What type of Firing Pin?

You did not say if the pin was attached to the hammer, struck by the hammer, or the striker type pin. Replacement pins are available from several sources. I would order one and test it to see what the hardness is. I would guess that a broken pin was the result of too much hardening and not enough tempering. Regards, Clark
 
Pins that are not attached to the hammer. I am sending them out for hardness testing.
 
Probably case hardened. They won't register right on a Rockwell tester. It's a good combination of hardness at the surface and soft core for a tough shock resistant part. If it is breaking at the thin part that strikes the primer then it may have to much case at that area. It is possible with casehardening to harden some areas thicker than others.
 
What no one seems to be bringing up is what type of pistol is it? If it is a semi-auto perhaps something else is at fault.

If it is a 1911 type of action lock, i.e. a tilt barrel then other things can cause the firing pin to get snapped off. Go to the range and take a look at the primers on spent brass of 9mm, 40 and 45. See the primer strike, stretched to an oval on some of the rounds. This is the firing pin being engaged caught in the primer when the action is starting to open. If it really grabs you will snap the tip of the firing pin off.

Hot handloads will cause this problem to really stand out or mil-surp ammo that has really hard primers that don't "give" and let the primer stretch to an oval. Also a weak recoil spring will let the action open up when there is still to much pressure in the chamber.

I am thinking it is something like this because you said you have multiple cheap pistols with the same problem
 
I have no idea as to the manufacturer of the guns. I did get the hardness of the samples I sent for testing. The .22 caliber was RC42, the .38 was RC52, the 9mm was RC35.
 
I know several smiths around here that uses bolts in 10.9 or 12.9 for firing pins, these are quite hard without being brittle and are said to perform just as well or better than OEM.
 
I know several smiths around here that uses bolts in 10.9 or 12.9 for firing pins, these are quite hard without being brittle and are said to perform just as well or better than OEM.

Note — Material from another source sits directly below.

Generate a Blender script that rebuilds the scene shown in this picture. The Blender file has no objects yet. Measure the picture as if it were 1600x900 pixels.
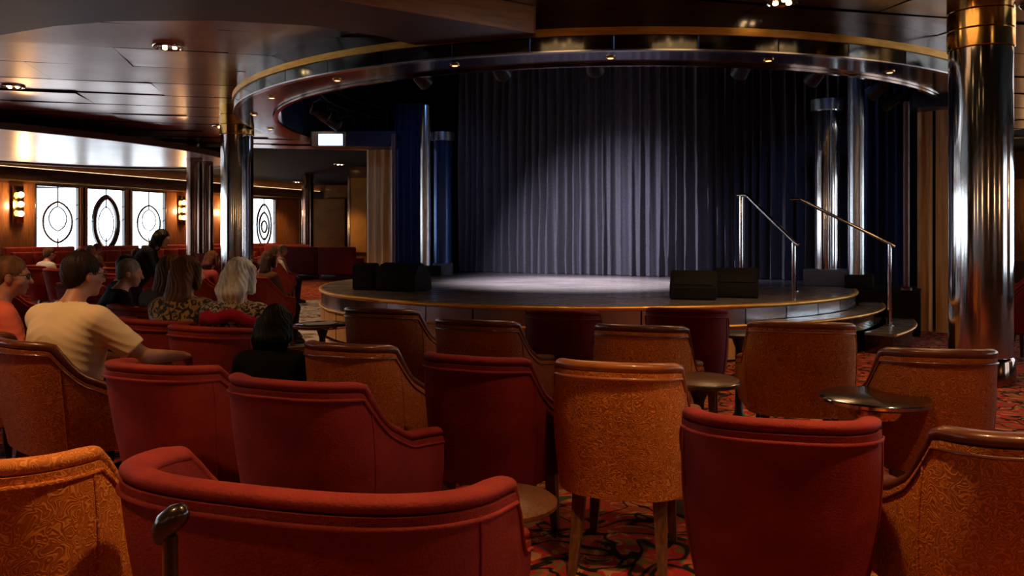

Is grade 10.9 an 18-8 (304) or similar strength steel?
 
That's ISO strength rating for high strength structural bolts, I'm sure you can find a similar SAE-grade-
 
I have been shooting black powder cartridge rifles in competition for the last 10 years. Believe it or not, I have had my best luck making firing pins from gauge pins. Chuck it up, dress your wheel to match desired radii, and get to turning while keeping the pin cool. They polish up very nicely, and slide effortlessly in the breech blocks I've installed them in. I have yet to have one break. My oldest one is in a 45-100 High Wall.(spring return) It's going on it's 8th. season and I have fired thousands of rounds with it. When I take it out for cleaning and lube it looks almost as pristine as the day I made it. Good luck with your pin jobs! Don
 
Try making the firing pins from "S-7" tool steel. It is a shock resisting type of steel, used to make chisels, and punches for air tools. It is an air hardening
steel that will serve well in this application. Send the parts to a heat treat
shop that can put them in a controled environment furnace, to reduce scaling.
Bob
 
Weatherby used 46 RC at the tip and ending up at 42 RC at the other end on Mk V firing pins I believe.

That should give you an idea on top end hardness for fp.

Glenn
 
CannonBall,
I would assume(dangerous thing to do), that you are using O-1 drill rod, and not W-1. I have used O-1, for firing pins in the past, with good results. The long skinny ones, with a tip dia. of .06" or so may benefit from the better steel, and prosessional heat treat.
Onlinemetals.com has S-7 drill rod in numerous diameters, if the need arises.